The whole encounter was amazing, though. The buck had responded to a grunt from over 300 yards away and was able to track it to its source within a couple of yards.
How close or how far away a sound can spook deer is a matter of acoustics, which are greatly impacted by weather. Think of those many evenings on stand, listening to the squirrels rustle through the leaves all around you, and a slight breeze in the tree tops. Then, once the wind dies down and everything goes quiet, think of how your hearing range multiplies and you can hear the tiniest twig snap from a long way off. Well, it’s the same with deer.
I’ve experienced days of little to no wind when I knew I was pushing deer out on my way to my stand simply because they could hear me coming. With no wind as interference, the sound of my steps in the leaves was just too loud no matter how softly I tried to walk. On the other end of the spectrum, I’ve had experiences on very windy days when I’ve walked up within a few yards of a bedded deer before it heard me approaching from behind.
Unnatural Noises
So which sounds spook deer the most? Easy. The ones they’re not used to hearing. Brush scraping against clothing as we walk to or from our stands. Creaky tree stands or other equipment. The sound of our bow letting an arrow fly. All of these have the potential to spook deer.

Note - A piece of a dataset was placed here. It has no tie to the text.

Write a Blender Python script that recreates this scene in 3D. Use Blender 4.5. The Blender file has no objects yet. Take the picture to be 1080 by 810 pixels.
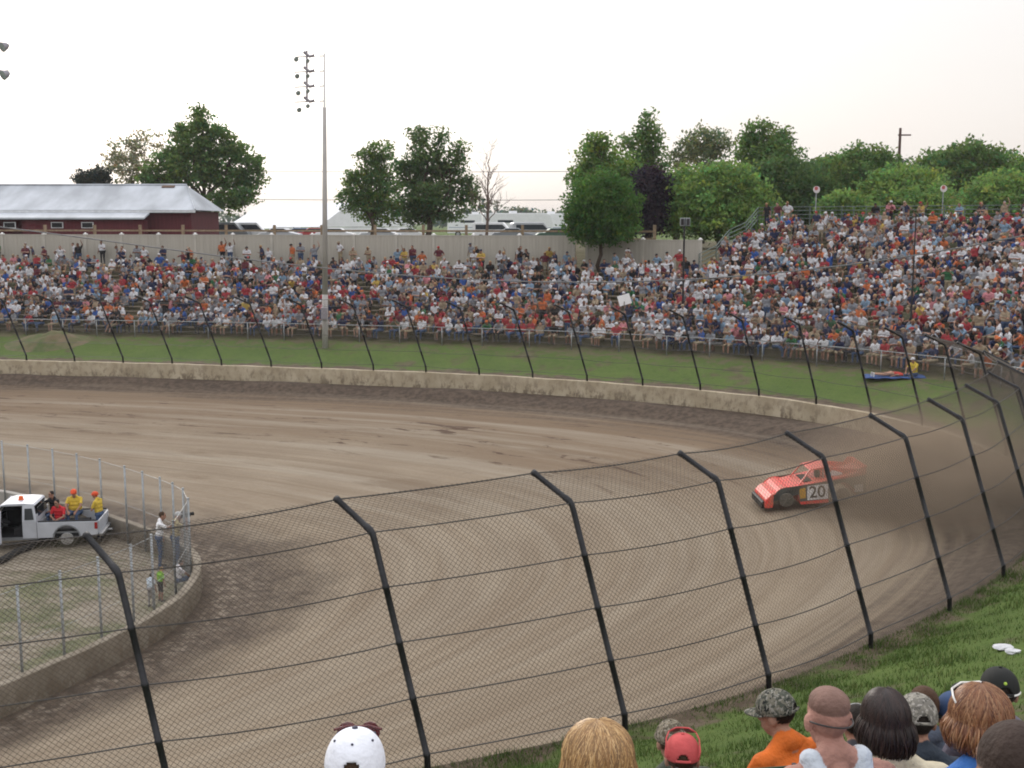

Whitetails are incredibly adept at distinguishing natural sounds from unnatural sounds. They won’t spook even when squirrel activity reaches peak levels, but they’ll bolt just from the sound of a single bootstep crunching the leaves. Camouflage clothing and equipment may help you fool their eyes, scent-eliminating spray and other products may help you somewhat fool their nose, but nothing can help you fool a whitetail’s ears.